Funds

Scottish National party’s UK MPs face losing £1.2mn in public funding


Scottish National party members of the UK parliament are at risk of losing access to £1.2mn in public funding as they struggle to find a new auditor by the end of next month, the SNP’s Westminster leader admitted on Monday.

Stephen Flynn, the MP for Aberdeen South, said it was his understanding that unless the Westminster group filed its accounts by May 31, it would lose access to about £1.2mn in “short funds”, a state subsidy given to UK opposition parties.

Flynn’s admission on Monday highlighted the scale of the crisis facing Scotland’s pro-independence governing party. Later on Monday, the SNP’s new leader Humza Yousaf in his role as first minister of Scotland met with UK prime minister Rishi Sunak for the first time.
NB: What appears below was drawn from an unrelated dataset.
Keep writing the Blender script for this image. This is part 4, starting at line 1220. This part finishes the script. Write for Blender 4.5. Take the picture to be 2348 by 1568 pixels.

In an interview with BBC Radio Scotland, Flynn declined to repeat recent assurances by Ian Blackford, SNP MP for Ross, Skye and Lochaber and his predecessor as the party’s leader at Westminster, that the group would be able to meet its accounts deadline.

Flynn, who was elected leader of the Westminster group in December, revealed on Monday that he had only discovered in February that it did not have an auditor. He said it had proven difficult to find a replacement because of the big demand for auditing services at this time of year and the SNP’s “undoubted challenges”. 

As the party was rocked by a police investigation into its finances, the SNP revealed this month that its auditors Johnston Carmichael had stopped working with it around October last year.

Flynn added: “I thought it would be a relatively straightforward process to go and secure new auditors — that’s obviously proven not to be the case.” He was working to “get everything over the line”.

Former chief executive Peter Murrell and treasurer Colin Beattie were arrested and questioned as part of the probe, with the latter subsequently stepping back from that role last week. Both men were released without charge while the investigation continues.

The SNP must file its overall accounts to the Electoral Commission, an independent watchdog, by July, but the tighter deadline for its group of 45 Westminster MPs will raise further questions about the party’s ability to fund its activities.

The SNP received £1.18mn in short funds for the year 2022-23, according to the House of Common Library. Accounts filed by the SNP Westminster group for the calendar year 2021 show short funding amounted to about 60 per cent of its total income.

The SNP appointed Stuart McDonald MP as its national treasurer following the resignation of Beattie over the weekend.

Yousaf’s meeting with Sunak on Monday was the first encounter in office between the UK’s first Hindu prime minister and Scotland’s first Muslim first minister.

The two governments are at loggerheads over the UK administration’s refusal to approve a second independence referendum for Scotland. Westminster has blocked Holyrood’s gender self-identification legislation, and the two are also in dispute over Edinburgh’s plans for a bottle “deposit return” recycling scheme.

After the meeting, a spokesperson for Yousaf said that he had raised “concerns around UK government attacks on devolution” and restated the SNP government’s demand for a rematch of the 2014 referendum in which Scots backed staying in the union by 55 to 45 per cent.

UK officials said Sunak briefed Yousaf on the situation in Sudan and his government’s efforts to address the cost of living crisis during their “informal” private talks in the House of Commons.

In a veiled dig at the chaos gripping the SNP, Sunak had said it was vital for all levels of government to work together “with a relentless and focused approach”, the Westminster officials said.